### CHALLENGE
Reproduce each of the lines word for word.
>> BEGIN INFORMATION SUPPLIED
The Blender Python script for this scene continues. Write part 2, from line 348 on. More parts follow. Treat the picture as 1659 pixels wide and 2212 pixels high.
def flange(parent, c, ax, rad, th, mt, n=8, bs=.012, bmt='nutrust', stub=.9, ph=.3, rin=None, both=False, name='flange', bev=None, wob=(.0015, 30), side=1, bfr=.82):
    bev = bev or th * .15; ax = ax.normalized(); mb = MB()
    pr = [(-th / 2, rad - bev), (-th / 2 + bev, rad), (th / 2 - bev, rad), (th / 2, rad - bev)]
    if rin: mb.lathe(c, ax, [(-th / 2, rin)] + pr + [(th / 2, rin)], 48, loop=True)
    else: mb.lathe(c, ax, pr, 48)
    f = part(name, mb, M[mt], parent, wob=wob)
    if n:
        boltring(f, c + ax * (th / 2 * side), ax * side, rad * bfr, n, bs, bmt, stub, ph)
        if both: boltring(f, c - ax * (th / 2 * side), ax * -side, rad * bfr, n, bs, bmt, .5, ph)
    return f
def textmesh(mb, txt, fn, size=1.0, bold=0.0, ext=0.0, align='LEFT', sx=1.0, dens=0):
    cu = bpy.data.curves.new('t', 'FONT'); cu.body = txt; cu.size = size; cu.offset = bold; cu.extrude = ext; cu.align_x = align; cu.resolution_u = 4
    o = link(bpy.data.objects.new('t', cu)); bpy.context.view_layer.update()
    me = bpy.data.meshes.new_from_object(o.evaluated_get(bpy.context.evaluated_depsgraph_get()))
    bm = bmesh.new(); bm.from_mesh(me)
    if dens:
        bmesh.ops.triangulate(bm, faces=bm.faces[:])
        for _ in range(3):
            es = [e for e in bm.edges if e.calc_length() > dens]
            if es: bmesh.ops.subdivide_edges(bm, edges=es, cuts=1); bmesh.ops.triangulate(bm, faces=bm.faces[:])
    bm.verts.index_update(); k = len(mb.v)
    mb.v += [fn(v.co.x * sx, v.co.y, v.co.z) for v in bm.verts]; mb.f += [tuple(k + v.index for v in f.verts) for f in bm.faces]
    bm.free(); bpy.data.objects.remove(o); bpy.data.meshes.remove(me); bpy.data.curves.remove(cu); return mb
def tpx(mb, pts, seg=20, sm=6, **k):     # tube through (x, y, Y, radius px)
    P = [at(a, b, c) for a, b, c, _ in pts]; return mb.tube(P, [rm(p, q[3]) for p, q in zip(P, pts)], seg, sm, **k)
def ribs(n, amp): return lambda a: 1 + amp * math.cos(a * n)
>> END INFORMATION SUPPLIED
### TASK ANSWER
The Blender Python script for this scene continues. Write part 2, from line 348 on. More parts follow. Treat the picture as 1659 pixels wide and 2212 pixels high.
def flange(parent, c, ax, rad, th, mt, n=8, bs=.012, bmt='nutrust', stub=.9, ph=.3, rin=None, both=False, name='flange', bev=None, wob=(.0015, 30), side=1, bfr=.82):
    bev = bev or th * .15; ax = ax.normalized(); mb = MB()
    pr = [(-th / 2, rad - bev), (-th / 2 + bev, rad), (th / 2 - bev, rad), (th / 2, rad - bev)]
    if rin: mb.lathe(c, ax, [(-th / 2, rin)] + pr + [(th / 2, rin)], 48, loop=True)
    else: mb.lathe(c, ax, pr, 48)
    f = part(name, mb, M[mt], parent, wob=wob)
    if n:
        boltring(f, c + ax * (th / 2 * side), ax * side, rad * bfr, n, bs, bmt, stub, ph)
        if both: boltring(f, c - ax * (th / 2 * side), ax * -side, rad * bfr, n, bs, bmt, .5, ph)
    return f
def textmesh(mb, txt, fn, size=1.0, bold=0.0, ext=0.0, align='LEFT', sx=1.0, dens=0):
    cu = bpy.data.curves.new('t', 'FONT'); cu.body = txt; cu.size = size; cu.offset = bold; cu.extrude = ext; cu.align_x = align; cu.resolution_u = 4
    o = link(bpy.data.objects.new('t', cu)); bpy.context.view_layer.update()
    me = bpy.data.meshes.new_from_object(o.evaluated_get(bpy.context.evaluated_depsgraph_get()))
    bm = bmesh.new(); bm.from_mesh(me)
    if dens:
        bmesh.ops.triangulate(bm, faces=bm.faces[:])
        for _ in range(3):
            es = [e for e in bm.edges if e.calc_length() > dens]
            if es: bmesh.ops.subdivide_edges(bm, edges=es, cuts=1); bmesh.ops.triangulate(bm, faces=bm.faces[:])
    bm.verts.index_update(); k = len(mb.v)
    mb.v += [fn(v.co.x * sx, v.co.y, v.co.z) for v in bm.verts]; mb.f += [tuple(k + v.index for v in f.verts) for f in bm.faces]
    bm.free(); bpy.data.objects.remove(o); bpy.data.meshes.remove(me); bpy.data.curves.remove(cu); return mb
def tpx(mb, pts, seg=20, sm=6, **k):     # tube through (x, y, Y, radius px)
    P = [at(a, b, c) for a, b, c, _ in pts]; return mb.tube(P, [rm(p, q[3]) for p, q in zip(P, pts)], seg, sm, **k)
def ribs(n, amp): return lambda a: 1 + amp * math.cos(a * n)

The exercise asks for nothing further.